In recent years it has become very common for agitators and dissident groups within the church to construe their questionable actions in terms of “helping people stay in the church” or “helping people to not leave the church” and to accuse their critics of “driving people out of the church“.

On the surface, keeping people in the church seems like an unquestionably worthy goal.

But remember, you get more of what you measure. If the thing we measure is the number names on the membership rolls or bodies in the pews, then we will get more names on the rolls or bodies in the pews. Whether or not those people have testimonies of the Gospel and the Restoration &c. is a different question.

Staying in the church is an essential part of attaining the spiritual objectives of building Zion and God’s plan to save and exalt us. Keeping people from leaving the church is a worthwhile goal when it serves these greater objectives of the church and the gospel.

But keeping people in the church who reject the core tenets and claims of the church, who tear down the faith of others, and who use their claim to be “active” members of the church as a smokescreen to gain the trust of others so that they can influence them contrary to the direction of the Lord’s appointed leaders, undermines these real objectives of the church.

Of course we don’t want people to leave the church. We don’t want people to be excommunicated. We want them to stay and participate. But we want them to stay because we hope that by continued involvement they will come to believe, repent, and be converted.

There are times when excommunication or disfellowship serve the moral and spiritual objectives of the church better than keeping people in the church.
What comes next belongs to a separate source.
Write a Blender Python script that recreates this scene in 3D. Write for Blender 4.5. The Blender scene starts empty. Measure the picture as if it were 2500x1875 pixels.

It would be foolish to treat “keeping people from leaving the church” as an ultimate end in and of itself to which all other objectives must bend and break.

But that seems to be the way in which these dissident groups invoke “keeping people from leaving the church”– as if that alone justifies their actions.

It doesn’t.

The goal of keeping people in the church must always be in the service of the work of salvation as defined by God through his servants.

So the fact that these individuals and groups proclaim that their teachings, doctrines, and actions keep people from leaving the church is virtually meaningless. It isn’t enough to declare that you are preventing people from leaving the church. We have to ask if the objective of their encouraging people to stay is consistent with the the purpose, doctrines, and objectives of the church and the gospel?

The actions and teachings of these groups must be evaluated based on their doctrinal merit and cumulative effect upon the church as a whole, not on manipulative, emotionally-charged threats to leave unless demands at met.

Let’s not let the goal of keeping people in the church undermine the doctrine of the church and the work of salvation.

For you cannot enter in at the strait gate … by your dead works.

For what shall it profit a man, if he shall stay in the church, and lose his own soul. Or for what shall it profit the church, if it retain all its members, and lose its own soul.